** EXERCISE DETAILS **
Return the records word for word. Any pictures in them are not part of the copy.

(Entries with scene source code)
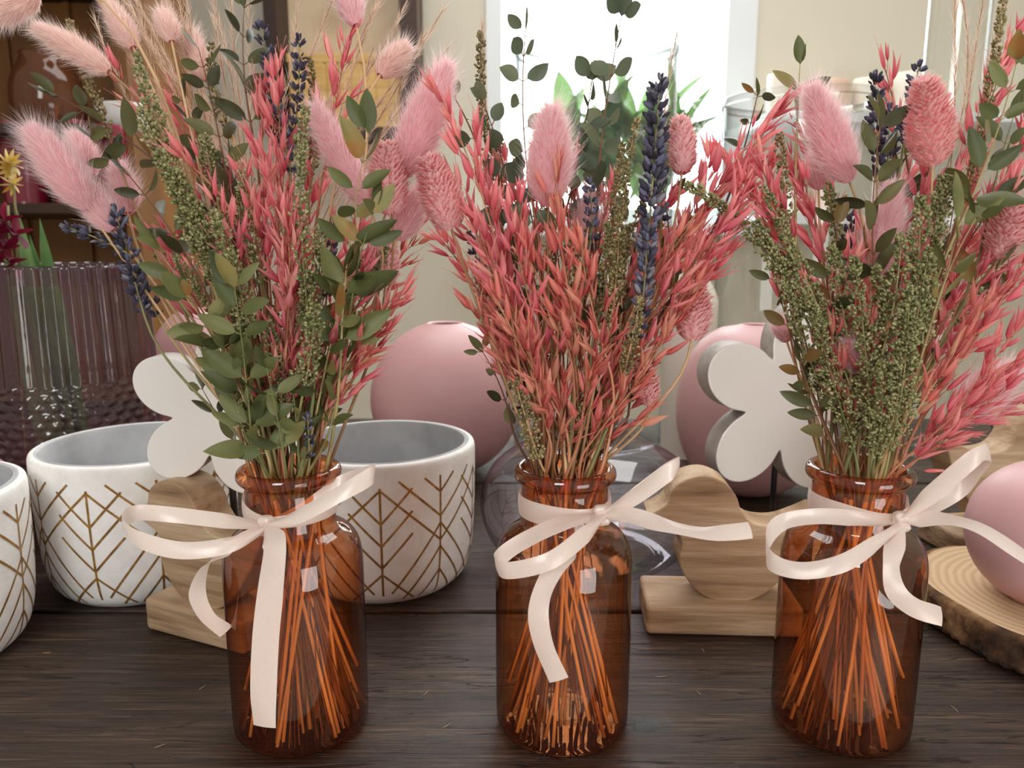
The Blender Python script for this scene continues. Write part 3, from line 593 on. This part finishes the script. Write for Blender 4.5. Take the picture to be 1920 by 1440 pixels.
lobj('bowl',[(0,0),(.03,0),(.05,.02),(.058,.05),(.056,.052),(.045,.022),(0,.01)],c,['pot'],'small white bowl on cabinet shelf','bowl')
a=P(500,0,2.3); b_=P(790,262,2.3)
e=empty('wall_display_case',((a[0]+b_[0])/2,2.4,b_[2])); meta(e,'dark framed wall display case with beige back','display case')
og=tuple(e.location)
mb=MB(); x0,x1,z0=a[0],b_[0],b_[2]
box(mb,x0,x0+.035,2.26,2.399,z0,1.5);box(mb,x1-.05,x1,2.26,2.399,z0,1.5);box(mb,x0,x1,2.26,2.399,z0,z0+.03);box(mb,x0,x1,2.26,2.399,1.47,1.5)
mb.obj('frame',['dkbrown'],og,smooth=False,parent=e)
mb=MB(); box(mb,x0+.035,x1-.05,2.385,2.398,z0+.03,1.47); mb.obj('back_panel',['panel'],og,smooth=False,parent=e)
q0=P(548,110,2.32);q1=P(752,110,2.32)
mb=MB(); zb=z0+.03; zt=q0[2]
box(mb,q0[0],q1[0],2.275,2.37,zb,zt); box(mb,q0[0]-.004,q1[0]+.004,2.271,2.374,zt-.02,zt+.004); box(mb,q0[0]-.004,q1[0]+.004,2.271,2.374,zb,zb+.02)
for k in range(9):
    xx=q0[0]+(q1[0]-q0[0])*(k+.5)/9; box(mb,xx-.013,xx+.013,2.272,2.28,zb+.02,zt-.02)
o=mb.obj('wooden_box',['yelwood'],(q0[0],2.3,zb),smooth=False); bevel(o,.002); meta(o,'yellow slatted wooden box in the display case','box')
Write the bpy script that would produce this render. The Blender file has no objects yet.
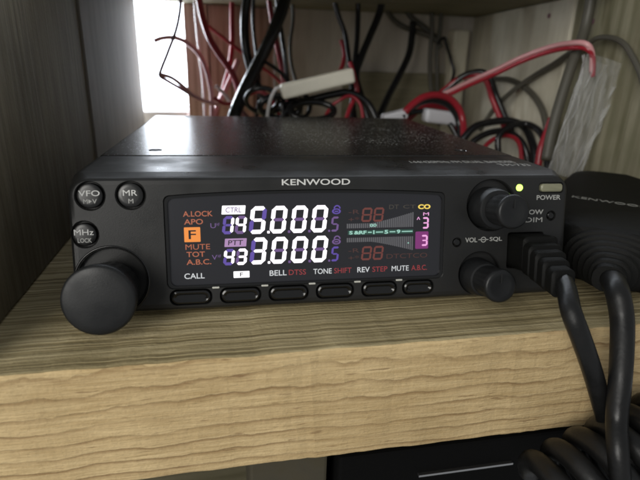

** CORRECT OUTPUT **
The Blender Python script for this scene continues. Write part 3, from line 593 on. This part finishes the script. Write for Blender 4.5. Take the picture to be 1920 by 1440 pixels.
lobj('bowl',[(0,0),(.03,0),(.05,.02),(.058,.05),(.056,.052),(.045,.022),(0,.01)],c,['pot'],'small white bowl on cabinet shelf','bowl')
a=P(500,0,2.3); b_=P(790,262,2.3)
e=empty('wall_display_case',((a[0]+b_[0])/2,2.4,b_[2])); meta(e,'dark framed wall display case with beige back','display case')
og=tuple(e.location)
mb=MB(); x0,x1,z0=a[0],b_[0],b_[2]
box(mb,x0,x0+.035,2.26,2.399,z0,1.5);box(mb,x1-.05,x1,2.26,2.399,z0,1.5);box(mb,x0,x1,2.26,2.399,z0,z0+.03);box(mb,x0,x1,2.26,2.399,1.47,1.5)
mb.obj('frame',['dkbrown'],og,smooth=False,parent=e)
mb=MB(); box(mb,x0+.035,x1-.05,2.385,2.398,z0+.03,1.47); mb.obj('back_panel',['panel'],og,smooth=False,parent=e)
q0=P(548,110,2.32);q1=P(752,110,2.32)
mb=MB(); zb=z0+.03; zt=q0[2]
box(mb,q0[0],q1[0],2.275,2.37,zb,zt); box(mb,q0[0]-.004,q1[0]+.004,2.271,2.374,zt-.02,zt+.004); box(mb,q0[0]-.004,q1[0]+.004,2.271,2.374,zb,zb+.02)
for k in range(9):
    xx=q0[0]+(q1[0]-q0[0])*(k+.5)/9; box(mb,xx-.013,xx+.013,2.272,2.28,zb+.02,zt-.02)
o=mb.obj('wooden_box',['yelwood'],(q0[0],2.3,zb),smooth=False); bevel(o,.002); meta(o,'yellow slatted wooden box in the display case','box')
Write the bpy script that would produce this render. The Blender file has no objects yet.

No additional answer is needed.